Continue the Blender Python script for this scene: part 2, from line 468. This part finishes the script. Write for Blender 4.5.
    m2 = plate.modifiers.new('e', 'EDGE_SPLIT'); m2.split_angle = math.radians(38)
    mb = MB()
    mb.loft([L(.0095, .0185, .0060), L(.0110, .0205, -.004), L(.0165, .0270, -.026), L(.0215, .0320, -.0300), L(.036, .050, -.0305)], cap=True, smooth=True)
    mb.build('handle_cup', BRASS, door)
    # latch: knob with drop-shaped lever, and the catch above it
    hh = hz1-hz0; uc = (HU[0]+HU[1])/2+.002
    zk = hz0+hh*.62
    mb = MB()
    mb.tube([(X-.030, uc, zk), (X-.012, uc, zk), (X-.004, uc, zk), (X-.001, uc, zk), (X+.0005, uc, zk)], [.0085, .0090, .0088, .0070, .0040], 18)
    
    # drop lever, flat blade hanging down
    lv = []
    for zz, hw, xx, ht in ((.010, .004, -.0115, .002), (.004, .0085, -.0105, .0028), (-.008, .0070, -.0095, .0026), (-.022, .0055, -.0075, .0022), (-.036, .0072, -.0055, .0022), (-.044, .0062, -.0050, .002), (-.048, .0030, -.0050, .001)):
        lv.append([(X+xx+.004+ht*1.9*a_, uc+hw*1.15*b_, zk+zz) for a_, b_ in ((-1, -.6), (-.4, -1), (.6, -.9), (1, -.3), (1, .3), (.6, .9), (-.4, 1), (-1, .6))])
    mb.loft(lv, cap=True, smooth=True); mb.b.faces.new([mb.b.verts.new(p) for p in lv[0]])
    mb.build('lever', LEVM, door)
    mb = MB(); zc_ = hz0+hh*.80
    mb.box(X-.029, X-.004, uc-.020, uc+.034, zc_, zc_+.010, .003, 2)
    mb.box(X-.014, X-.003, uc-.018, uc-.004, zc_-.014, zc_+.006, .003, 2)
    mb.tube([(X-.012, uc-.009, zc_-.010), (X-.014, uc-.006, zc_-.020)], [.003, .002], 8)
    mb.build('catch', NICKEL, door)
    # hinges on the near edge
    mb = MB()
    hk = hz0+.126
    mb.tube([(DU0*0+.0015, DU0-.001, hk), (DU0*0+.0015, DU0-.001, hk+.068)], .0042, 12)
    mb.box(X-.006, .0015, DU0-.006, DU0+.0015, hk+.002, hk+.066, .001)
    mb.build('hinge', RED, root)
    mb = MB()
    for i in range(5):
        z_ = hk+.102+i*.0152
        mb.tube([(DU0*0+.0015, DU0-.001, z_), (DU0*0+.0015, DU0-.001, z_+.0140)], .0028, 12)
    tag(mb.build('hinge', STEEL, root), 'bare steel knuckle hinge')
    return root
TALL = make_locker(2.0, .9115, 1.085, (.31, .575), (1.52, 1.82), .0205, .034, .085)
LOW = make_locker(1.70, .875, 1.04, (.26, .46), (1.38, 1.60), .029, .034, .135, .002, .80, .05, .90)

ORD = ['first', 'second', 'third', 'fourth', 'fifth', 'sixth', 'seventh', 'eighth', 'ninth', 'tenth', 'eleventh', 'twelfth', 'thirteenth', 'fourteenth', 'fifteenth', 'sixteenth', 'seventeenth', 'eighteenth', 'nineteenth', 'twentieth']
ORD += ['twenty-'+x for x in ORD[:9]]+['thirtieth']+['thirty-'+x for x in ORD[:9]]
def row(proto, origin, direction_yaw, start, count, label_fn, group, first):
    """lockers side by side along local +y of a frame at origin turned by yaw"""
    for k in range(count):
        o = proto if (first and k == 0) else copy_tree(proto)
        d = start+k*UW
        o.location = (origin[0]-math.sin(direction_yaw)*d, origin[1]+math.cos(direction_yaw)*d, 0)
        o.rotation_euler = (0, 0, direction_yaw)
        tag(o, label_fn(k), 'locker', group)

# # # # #

**What you will do**
Repeat the material in full, exactly as it stands.

**Output**
Continue the Blender Python script for this scene: part 2, from line 468. This part finishes the script. Write for Blender 4.5.
    m2 = plate.modifiers.new('e', 'EDGE_SPLIT'); m2.split_angle = math.radians(38)
    mb = MB()
    mb.loft([L(.0095, .0185, .0060), L(.0110, .0205, -.004), L(.0165, .0270, -.026), L(.0215, .0320, -.0300), L(.036, .050, -.0305)], cap=True, smooth=True)
    mb.build('handle_cup', BRASS, door)
    # latch: knob with drop-shaped lever, and the catch above it
    hh = hz1-hz0; uc = (HU[0]+HU[1])/2+.002
    zk = hz0+hh*.62
    mb = MB()
    mb.tube([(X-.030, uc, zk), (X-.012, uc, zk), (X-.004, uc, zk), (X-.001, uc, zk), (X+.0005, uc, zk)], [.0085, .0090, .0088, .0070, .0040], 18)
    
    # drop lever, flat blade hanging down
    lv = []
    for zz, hw, xx, ht in ((.010, .004, -.0115, .002), (.004, .0085, -.0105, .0028), (-.008, .0070, -.0095, .0026), (-.022, .0055, -.0075, .0022), (-.036, .0072, -.0055, .0022), (-.044, .0062, -.0050, .002), (-.048, .0030, -.0050, .001)):
        lv.append([(X+xx+.004+ht*1.9*a_, uc+hw*1.15*b_, zk+zz) for a_, b_ in ((-1, -.6), (-.4, -1), (.6, -.9), (1, -.3), (1, .3), (.6, .9), (-.4, 1), (-1, .6))])
    mb.loft(lv, cap=True, smooth=True); mb.b.faces.new([mb.b.verts.new(p) for p in lv[0]])
    mb.build('lever', LEVM, door)
    mb = MB(); zc_ = hz0+hh*.80
    mb.box(X-.029, X-.004, uc-.020, uc+.034, zc_, zc_+.010, .003, 2)
    mb.box(X-.014, X-.003, uc-.018, uc-.004, zc_-.014, zc_+.006, .003, 2)
    mb.tube([(X-.012, uc-.009, zc_-.010), (X-.014, uc-.006, zc_-.020)], [.003, .002], 8)
    mb.build('catch', NICKEL, door)
    # hinges on the near edge
    mb = MB()
    hk = hz0+.126
    mb.tube([(DU0*0+.0015, DU0-.001, hk), (DU0*0+.0015, DU0-.001, hk+.068)], .0042, 12)
    mb.box(X-.006, .0015, DU0-.006, DU0+.0015, hk+.002, hk+.066, .001)
    mb.build('hinge', RED, root)
    mb = MB()
    for i in range(5):
        z_ = hk+.102+i*.0152
        mb.tube([(DU0*0+.0015, DU0-.001, z_), (DU0*0+.0015, DU0-.001, z_+.0140)], .0028, 12)
    tag(mb.build('hinge', STEEL, root), 'bare steel knuckle hinge')
    return root
TALL = make_locker(2.0, .9115, 1.085, (.31, .575), (1.52, 1.82), .0205, .034, .085)
LOW = make_locker(1.70, .875, 1.04, (.26, .46), (1.38, 1.60), .029, .034, .135, .002, .80, .05, .90)

ORD = ['first', 'second', 'third', 'fourth', 'fifth', 'sixth', 'seventh', 'eighth', 'ninth', 'tenth', 'eleventh', 'twelfth', 'thirteenth', 'fourteenth', 'fifteenth', 'sixteenth', 'seventeenth', 'eighteenth', 'nineteenth', 'twentieth']
ORD += ['twenty-'+x for x in ORD[:9]]+['thirtieth']+['thirty-'+x for x in ORD[:9]]
def row(proto, origin, direction_yaw, start, count, label_fn, group, first):
    """lockers side by side along local +y of a frame at origin turned by yaw"""
    for k in range(count):
        o = proto if (first and k == 0) else copy_tree(proto)
        d = start+k*UW
        o.location = (origin[0]-math.sin(direction_yaw)*d, origin[1]+math.cos(direction_yaw)*d, 0)
        o.rotation_euler = (0, 0, direction_yaw)
        tag(o, label_fn(k), 'locker', group)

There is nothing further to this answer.